Your objective >>
Skip the pictures and quote all of the lines exactly.

Provided data >>
# # # # # # #

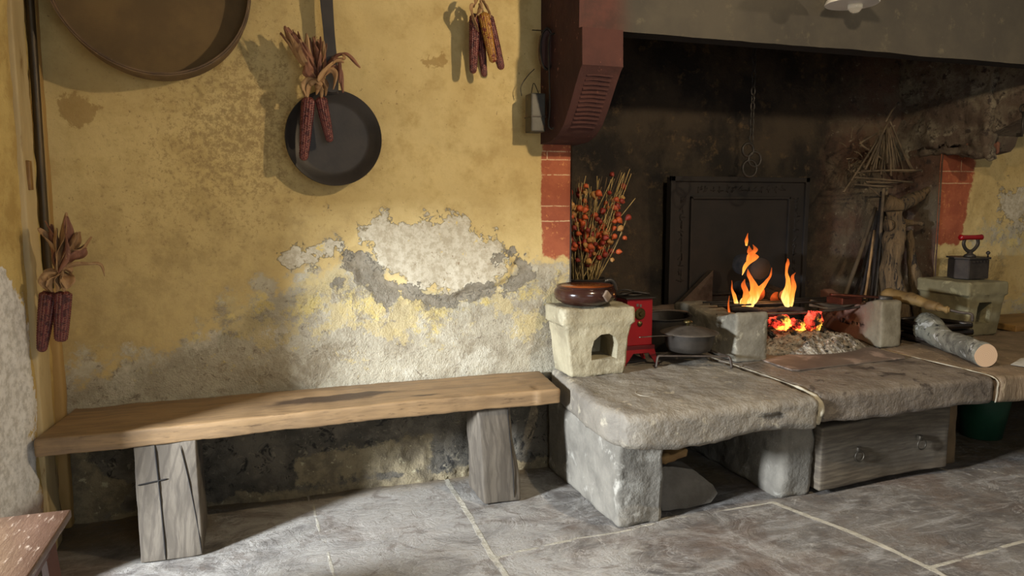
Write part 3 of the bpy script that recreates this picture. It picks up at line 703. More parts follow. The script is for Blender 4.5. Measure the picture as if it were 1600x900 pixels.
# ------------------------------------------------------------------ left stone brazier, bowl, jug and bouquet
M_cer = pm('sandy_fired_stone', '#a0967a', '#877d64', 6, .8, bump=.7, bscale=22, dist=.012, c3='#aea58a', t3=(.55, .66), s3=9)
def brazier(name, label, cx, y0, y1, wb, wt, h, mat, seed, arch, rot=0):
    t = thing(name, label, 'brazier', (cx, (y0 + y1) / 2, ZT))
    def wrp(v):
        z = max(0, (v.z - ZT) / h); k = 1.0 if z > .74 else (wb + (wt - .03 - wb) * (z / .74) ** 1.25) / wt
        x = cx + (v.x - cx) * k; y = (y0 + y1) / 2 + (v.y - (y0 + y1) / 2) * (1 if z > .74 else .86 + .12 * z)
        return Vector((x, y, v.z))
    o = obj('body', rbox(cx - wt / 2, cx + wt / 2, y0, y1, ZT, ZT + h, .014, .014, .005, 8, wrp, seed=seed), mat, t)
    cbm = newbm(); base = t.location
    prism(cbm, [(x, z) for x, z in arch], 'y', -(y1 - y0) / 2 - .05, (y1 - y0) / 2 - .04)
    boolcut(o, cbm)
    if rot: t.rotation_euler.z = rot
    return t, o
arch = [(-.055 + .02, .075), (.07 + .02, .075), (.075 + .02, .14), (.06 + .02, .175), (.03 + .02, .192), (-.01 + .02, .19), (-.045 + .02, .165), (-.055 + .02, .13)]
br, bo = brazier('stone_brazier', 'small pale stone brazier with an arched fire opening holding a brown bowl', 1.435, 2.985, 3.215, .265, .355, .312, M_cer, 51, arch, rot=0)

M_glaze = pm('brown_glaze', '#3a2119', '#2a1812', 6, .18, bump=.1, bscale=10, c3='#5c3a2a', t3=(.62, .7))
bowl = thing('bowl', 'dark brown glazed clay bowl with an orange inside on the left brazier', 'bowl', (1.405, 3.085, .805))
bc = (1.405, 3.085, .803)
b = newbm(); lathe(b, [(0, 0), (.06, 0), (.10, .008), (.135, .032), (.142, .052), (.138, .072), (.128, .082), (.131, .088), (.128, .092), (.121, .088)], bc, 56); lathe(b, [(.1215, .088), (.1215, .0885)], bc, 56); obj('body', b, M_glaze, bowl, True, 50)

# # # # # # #

Final answer >>
Write part 3 of the bpy script that recreates this picture. It picks up at line 703. More parts follow. The script is for Blender 4.5. Measure the picture as if it were 1600x900 pixels.
# ------------------------------------------------------------------ left stone brazier, bowl, jug and bouquet
M_cer = pm('sandy_fired_stone', '#a0967a', '#877d64', 6, .8, bump=.7, bscale=22, dist=.012, c3='#aea58a', t3=(.55, .66), s3=9)
def brazier(name, label, cx, y0, y1, wb, wt, h, mat, seed, arch, rot=0):
    t = thing(name, label, 'brazier', (cx, (y0 + y1) / 2, ZT))
    def wrp(v):
        z = max(0, (v.z - ZT) / h); k = 1.0 if z > .74 else (wb + (wt - .03 - wb) * (z / .74) ** 1.25) / wt
        x = cx + (v.x - cx) * k; y = (y0 + y1) / 2 + (v.y - (y0 + y1) / 2) * (1 if z > .74 else .86 + .12 * z)
        return Vector((x, y, v.z))
    o = obj('body', rbox(cx - wt / 2, cx + wt / 2, y0, y1, ZT, ZT + h, .014, .014, .005, 8, wrp, seed=seed), mat, t)
    cbm = newbm(); base = t.location
    prism(cbm, [(x, z) for x, z in arch], 'y', -(y1 - y0) / 2 - .05, (y1 - y0) / 2 - .04)
    boolcut(o, cbm)
    if rot: t.rotation_euler.z = rot
    return t, o
arch = [(-.055 + .02, .075), (.07 + .02, .075), (.075 + .02, .14), (.06 + .02, .175), (.03 + .02, .192), (-.01 + .02, .19), (-.045 + .02, .165), (-.055 + .02, .13)]
br, bo = brazier('stone_brazier', 'small pale stone brazier with an arched fire opening holding a brown bowl', 1.435, 2.985, 3.215, .265, .355, .312, M_cer, 51, arch, rot=0)

M_glaze = pm('brown_glaze', '#3a2119', '#2a1812', 6, .18, bump=.1, bscale=10, c3='#5c3a2a', t3=(.62, .7))
bowl = thing('bowl', 'dark brown glazed clay bowl with an orange inside on the left brazier', 'bowl', (1.405, 3.085, .805))
bc = (1.405, 3.085, .803)
b = newbm(); lathe(b, [(0, 0), (.06, 0), (.10, .008), (.135, .032), (.142, .052), (.138, .072), (.128, .082), (.131, .088), (.128, .092), (.121, .088)], bc, 56); lathe(b, [(.1215, .088), (.1215, .0885)], bc, 56); obj('body', b, M_glaze, bowl, True, 50)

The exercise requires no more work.